Reading about the complex history of the gardens*, it becomes evident why it feels as if there is no overarching plan to their layout – there hasn’t been one, at least not for several centuries and certainly not for the garden in its present form, and so perhaps a piecemeal approach to the design is understandable. The broad walk was laid out in the nineteenth century, the high border has come, gone, and come again, the steps that go nowhere were added in the sixties, and the combined efforts of fire, plague, Victorian engineering and two world wars have taken their toll.

That said, none of these comments on the layout and structural elements should in any way detract from what the head gardener and her team are managing to achieve here. Their skill and dedication is evident in so many areas, from the long herbaceous border running along the very top – packed so tightly I’d have a job insinuating a credit card between the plants, let alone my own sturdy, lumpen-footed frame – to the artfully arranged display of pots by the greenhouse, and the lush, shade tolerant plantings in the ‘woodland area’, where paeonies jostle with ferns, dicentra/lamprocapnos (I’m still getting the hang of that one!) and astilbes. There's a new planting of ferns around the base of the old black walnut tree – pleasingly a thick bark mulch path had been laid here encouraging you to step off the path and walk among the plants. I had the distinct impression that the new planting area had encroached some way into the turf – could it be that the gardeners are putting in place the initial phase of a stealthy coup to claim space from the tyranny of the lawn? I rather hope so.

The presence of the gardeners was palpable, even while they themselves appeared to have been spirited away. I passed two wheel-barrows clearly abandoned mid-task, one by an obviously well tended working seed bed, and another on the other side of the gardens, where an invisible horticulturalist had evidently been in the process of weaving intricate hazel supports for the paeonies. It was, after all, lunch time (the gardens are only open to the public from 12.30pm – 3pm), and a gardener has to eat.


Perhaps there's something particularly dynamic about a place where the gardeners are necessarily battling against less than ideal design – after all, isn't that what many of us do every day?
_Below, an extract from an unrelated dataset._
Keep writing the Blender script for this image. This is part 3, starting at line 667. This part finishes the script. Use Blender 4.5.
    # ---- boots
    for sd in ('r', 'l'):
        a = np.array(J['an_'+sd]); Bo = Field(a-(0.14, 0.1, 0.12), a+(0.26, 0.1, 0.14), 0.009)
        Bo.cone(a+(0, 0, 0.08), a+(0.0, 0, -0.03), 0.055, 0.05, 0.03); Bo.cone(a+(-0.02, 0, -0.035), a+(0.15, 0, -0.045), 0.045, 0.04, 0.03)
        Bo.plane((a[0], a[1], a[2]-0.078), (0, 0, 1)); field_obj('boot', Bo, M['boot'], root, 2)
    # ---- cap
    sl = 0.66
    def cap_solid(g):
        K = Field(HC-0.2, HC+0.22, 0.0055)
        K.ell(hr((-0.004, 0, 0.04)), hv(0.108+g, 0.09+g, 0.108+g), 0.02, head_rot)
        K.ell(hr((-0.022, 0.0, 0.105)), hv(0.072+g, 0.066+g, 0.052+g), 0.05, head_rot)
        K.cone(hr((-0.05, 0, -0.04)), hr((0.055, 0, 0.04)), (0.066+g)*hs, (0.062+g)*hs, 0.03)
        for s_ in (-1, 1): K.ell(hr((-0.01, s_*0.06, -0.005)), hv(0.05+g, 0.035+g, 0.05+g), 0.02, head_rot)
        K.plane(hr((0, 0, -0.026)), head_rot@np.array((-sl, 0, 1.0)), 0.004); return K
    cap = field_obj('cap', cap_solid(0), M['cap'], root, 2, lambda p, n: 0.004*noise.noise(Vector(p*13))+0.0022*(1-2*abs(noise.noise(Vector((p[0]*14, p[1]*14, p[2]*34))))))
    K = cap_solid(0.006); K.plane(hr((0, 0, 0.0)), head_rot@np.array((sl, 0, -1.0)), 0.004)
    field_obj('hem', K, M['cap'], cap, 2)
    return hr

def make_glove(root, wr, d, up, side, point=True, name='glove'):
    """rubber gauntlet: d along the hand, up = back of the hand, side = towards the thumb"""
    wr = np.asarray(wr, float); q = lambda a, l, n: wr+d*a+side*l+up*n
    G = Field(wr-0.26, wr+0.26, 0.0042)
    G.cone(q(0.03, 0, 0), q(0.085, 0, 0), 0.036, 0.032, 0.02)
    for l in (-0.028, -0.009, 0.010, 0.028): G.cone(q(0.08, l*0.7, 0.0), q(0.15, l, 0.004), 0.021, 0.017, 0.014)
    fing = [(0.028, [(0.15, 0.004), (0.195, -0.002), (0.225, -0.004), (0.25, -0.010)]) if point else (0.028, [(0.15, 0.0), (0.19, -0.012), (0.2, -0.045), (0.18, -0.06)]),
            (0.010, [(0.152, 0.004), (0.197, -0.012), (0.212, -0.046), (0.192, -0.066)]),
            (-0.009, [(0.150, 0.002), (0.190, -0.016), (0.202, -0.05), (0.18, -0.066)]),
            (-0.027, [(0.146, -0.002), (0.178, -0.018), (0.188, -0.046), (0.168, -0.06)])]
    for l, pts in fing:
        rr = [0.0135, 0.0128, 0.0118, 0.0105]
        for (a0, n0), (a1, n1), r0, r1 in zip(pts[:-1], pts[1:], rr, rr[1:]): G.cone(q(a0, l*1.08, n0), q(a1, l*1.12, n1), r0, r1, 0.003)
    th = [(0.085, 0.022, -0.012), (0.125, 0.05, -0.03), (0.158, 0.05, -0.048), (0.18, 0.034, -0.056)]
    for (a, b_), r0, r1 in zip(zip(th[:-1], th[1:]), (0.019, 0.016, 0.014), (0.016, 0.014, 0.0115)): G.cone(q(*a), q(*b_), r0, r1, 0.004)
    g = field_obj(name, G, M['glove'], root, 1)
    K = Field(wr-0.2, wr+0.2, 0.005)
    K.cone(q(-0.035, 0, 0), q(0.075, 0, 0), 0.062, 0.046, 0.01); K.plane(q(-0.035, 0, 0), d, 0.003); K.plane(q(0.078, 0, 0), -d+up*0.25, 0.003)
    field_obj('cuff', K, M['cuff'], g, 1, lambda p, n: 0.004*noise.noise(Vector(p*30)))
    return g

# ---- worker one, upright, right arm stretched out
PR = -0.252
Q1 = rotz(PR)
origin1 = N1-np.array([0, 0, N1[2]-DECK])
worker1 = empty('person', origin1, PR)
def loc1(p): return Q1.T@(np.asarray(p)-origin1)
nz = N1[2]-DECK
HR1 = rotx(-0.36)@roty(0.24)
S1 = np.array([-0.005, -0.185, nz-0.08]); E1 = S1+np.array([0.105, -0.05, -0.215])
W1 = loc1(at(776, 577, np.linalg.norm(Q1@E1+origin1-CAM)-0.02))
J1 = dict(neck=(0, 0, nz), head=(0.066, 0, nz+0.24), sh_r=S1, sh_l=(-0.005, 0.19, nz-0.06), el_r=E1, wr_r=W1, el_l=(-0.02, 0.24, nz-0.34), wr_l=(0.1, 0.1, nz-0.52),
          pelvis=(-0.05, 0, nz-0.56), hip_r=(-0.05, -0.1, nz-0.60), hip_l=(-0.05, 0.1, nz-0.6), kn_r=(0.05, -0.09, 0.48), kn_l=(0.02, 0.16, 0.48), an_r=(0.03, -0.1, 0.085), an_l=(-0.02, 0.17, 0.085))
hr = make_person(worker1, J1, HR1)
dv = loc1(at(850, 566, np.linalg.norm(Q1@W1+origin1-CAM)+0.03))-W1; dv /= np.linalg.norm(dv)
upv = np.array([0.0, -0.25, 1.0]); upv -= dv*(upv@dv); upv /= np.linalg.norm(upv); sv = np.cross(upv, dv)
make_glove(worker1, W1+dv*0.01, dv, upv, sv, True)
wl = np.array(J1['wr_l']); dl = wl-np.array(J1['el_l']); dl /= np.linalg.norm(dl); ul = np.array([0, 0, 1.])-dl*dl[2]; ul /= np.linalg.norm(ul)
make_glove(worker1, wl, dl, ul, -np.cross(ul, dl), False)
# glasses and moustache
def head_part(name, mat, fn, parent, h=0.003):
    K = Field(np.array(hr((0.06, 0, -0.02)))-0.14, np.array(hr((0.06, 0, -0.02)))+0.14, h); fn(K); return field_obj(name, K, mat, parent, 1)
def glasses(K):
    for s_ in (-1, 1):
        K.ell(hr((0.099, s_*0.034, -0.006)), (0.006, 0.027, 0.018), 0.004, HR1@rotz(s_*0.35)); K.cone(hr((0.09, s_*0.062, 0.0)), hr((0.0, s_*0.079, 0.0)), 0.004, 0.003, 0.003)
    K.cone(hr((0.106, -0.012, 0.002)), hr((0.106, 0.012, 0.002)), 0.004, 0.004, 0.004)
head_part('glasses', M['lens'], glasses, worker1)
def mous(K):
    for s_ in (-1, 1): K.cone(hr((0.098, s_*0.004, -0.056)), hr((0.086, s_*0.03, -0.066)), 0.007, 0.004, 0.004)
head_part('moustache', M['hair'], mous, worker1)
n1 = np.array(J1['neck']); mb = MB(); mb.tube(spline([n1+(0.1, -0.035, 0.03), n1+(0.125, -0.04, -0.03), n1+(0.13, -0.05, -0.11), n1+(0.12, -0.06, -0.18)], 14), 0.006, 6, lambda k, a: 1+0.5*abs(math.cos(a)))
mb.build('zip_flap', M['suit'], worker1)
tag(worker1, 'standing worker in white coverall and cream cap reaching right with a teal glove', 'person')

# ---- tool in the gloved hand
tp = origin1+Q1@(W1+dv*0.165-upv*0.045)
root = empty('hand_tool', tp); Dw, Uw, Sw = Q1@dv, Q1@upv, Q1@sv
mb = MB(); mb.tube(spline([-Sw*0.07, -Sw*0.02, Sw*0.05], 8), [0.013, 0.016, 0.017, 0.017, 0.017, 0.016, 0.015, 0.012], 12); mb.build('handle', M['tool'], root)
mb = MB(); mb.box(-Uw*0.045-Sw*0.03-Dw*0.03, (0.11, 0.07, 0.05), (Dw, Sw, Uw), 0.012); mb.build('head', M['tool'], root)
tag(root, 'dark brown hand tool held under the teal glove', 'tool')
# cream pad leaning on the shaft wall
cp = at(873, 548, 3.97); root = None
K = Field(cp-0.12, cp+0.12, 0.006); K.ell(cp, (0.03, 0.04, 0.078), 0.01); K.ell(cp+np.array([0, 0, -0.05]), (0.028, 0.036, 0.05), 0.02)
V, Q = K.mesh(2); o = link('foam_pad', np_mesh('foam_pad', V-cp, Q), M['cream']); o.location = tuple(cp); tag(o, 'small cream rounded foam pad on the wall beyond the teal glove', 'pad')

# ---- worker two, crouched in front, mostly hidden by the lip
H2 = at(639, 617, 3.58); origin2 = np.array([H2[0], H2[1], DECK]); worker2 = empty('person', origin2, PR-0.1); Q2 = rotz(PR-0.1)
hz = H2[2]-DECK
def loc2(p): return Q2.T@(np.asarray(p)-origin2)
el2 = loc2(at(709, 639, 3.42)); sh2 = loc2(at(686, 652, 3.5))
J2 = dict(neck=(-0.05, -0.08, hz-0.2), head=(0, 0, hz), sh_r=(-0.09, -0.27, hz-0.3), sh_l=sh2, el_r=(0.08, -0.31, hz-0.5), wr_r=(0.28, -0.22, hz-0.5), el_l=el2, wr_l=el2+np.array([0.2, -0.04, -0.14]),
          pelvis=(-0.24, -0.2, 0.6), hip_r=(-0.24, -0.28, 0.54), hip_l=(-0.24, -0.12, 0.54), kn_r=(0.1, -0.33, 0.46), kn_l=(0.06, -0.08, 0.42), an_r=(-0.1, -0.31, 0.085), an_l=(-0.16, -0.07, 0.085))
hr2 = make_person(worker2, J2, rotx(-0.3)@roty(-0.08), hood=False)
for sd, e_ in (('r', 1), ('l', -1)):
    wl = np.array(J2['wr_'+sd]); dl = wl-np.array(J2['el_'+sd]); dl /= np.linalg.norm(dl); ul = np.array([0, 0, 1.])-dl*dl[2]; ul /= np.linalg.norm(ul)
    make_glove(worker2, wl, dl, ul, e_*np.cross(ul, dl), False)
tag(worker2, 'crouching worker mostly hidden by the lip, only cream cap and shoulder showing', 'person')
Here, it clearly draws out a certain flair and panache that makes this space an interesting one in which to linger. Now, a few days after my first visit, the guidebook has arrived in the post, and I feel I’ve at least begun to get the lie of the land. I’m looking forward to my next trip to the Inner Temple Gardens – I have a suspicion it won’t be long before I’m back.







* In The Great Garden: a History of the Inner Temple Garden from the 12th to the 21st Century, Hilary Hale, The Honourable Society of the Inner Temple 2010.

Tuesday 8 April 2014

Spring green

The garden astoundingly fresh today, all around that vibrant, luminous spring green that bursts upon your vision and fills you with an extra dose of life. All the natural high you could ask for.

In the woodland garden, sticky bud scales on the horse chestnut have parted to reveal new leaves in the process of unfurling. Yet to be raised into their final orientation, they hang drooping from slackened ribs like the infant wings of some freshly hatched dragon.

You can almost hear the sap pumping through the vascular system of the garden. Even as you look, it seems to be spreading through these veins of the russet epimedium leaves.

Hellebores are promiscuous things when happy, and they love this dappled shade. Ovaries swelling with their precious cargo, some manage a novice-like air of serene piety, while others just look fit to burst.

And out in the orchard, the snakes head fritillaries are having a field day, offering up a variation on a green, with their more glaucous shades perfectly offsetting the mottled pinks and plums of the flowers. What a day.